Jared Wolfe's picture

7 profoto heads( 4 acute d4 + 3 acute E) and 4 power packs( 2 acute alfa 24s + acute 2r 1200 + 600e) for ~$700. I did not get all of that in one purchase but through buying some good deals. Read the Ebay description. A lot of 'broken for parts only' stuff is actually just - 'havn' tested it' and sells at a steep discount.

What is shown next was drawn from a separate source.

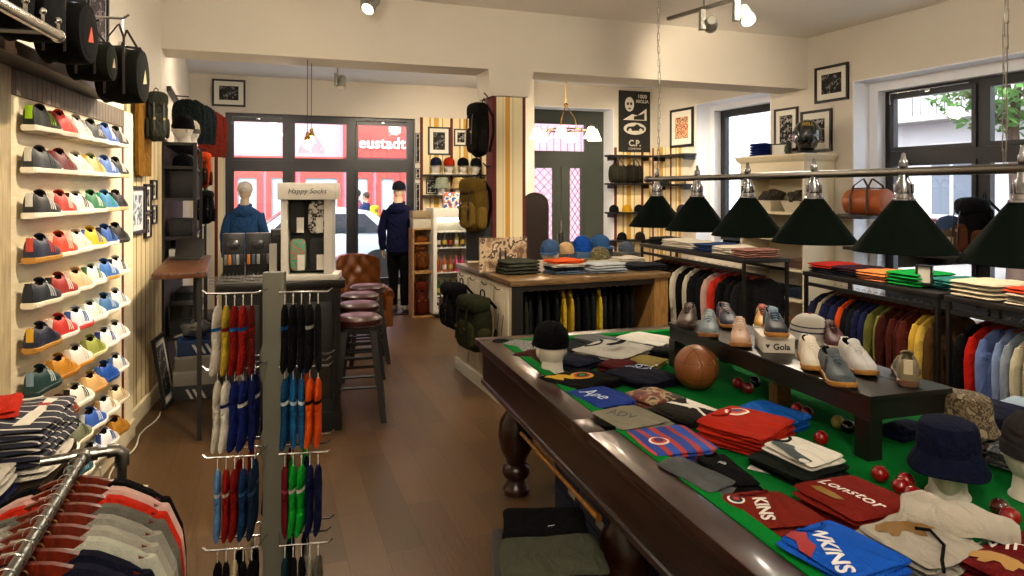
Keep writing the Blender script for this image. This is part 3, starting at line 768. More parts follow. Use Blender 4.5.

I know eBay is not held in the highest regard given the amount of scams and misrepresented stuff, but two years ago I scored my 5D MkII--with only 441 shutter actuations--from there for $500. The listing was from a seller who didn't know much about the camera, couldn't get it to power on, and the camera had a crack on the top screen, but not the LCD. The listing photos showed a camera that didn't even look slightly used, and the number plate on the bottom looked as if it had never seen a tripod mount. I bought a new battery and a new screen cover, and it was brand new. What made it even better is that all the other bodies at that time were going for close to $1000 with insane actuation counts. Even now, with the low count (currently in the low 2,000's) I could probably recoup all of my money from it.

Jeremy Lusk's picture

Recently bought a barely used Mavic 2 Pro Fly More Combo for $1400 on OfferUp. (Retail is $1800+). Been seeing some other good stuff on there as well, and in a city as big as Los Angeles there's lots available for local pickup.

First and foremost for me is to be educated on the item that you are looking at, especially if buying used. In many cases, a great deal really isn't. You need to be smart about the item you are looking at to truly know the condition (as best possible) as compared to the price.

I have bought many items from Craigslist, ebay, Amazon (private sellers), and the used department from B&H. I have saved huge amounts of money by being smart on what I bought used or open box, although there is always risk.

I bought a "like-new" Blackmagic Ursa 4k v2 camera from an Amazon private seller, and found out afterwards that it had a mainboard issue that I was fortunate that BM would agree to repair for $2500.

So over-all, I am way ahead of the game and have great equipment that I have saved buckets of cash on, just need to be smart about it and understand the risks for savings.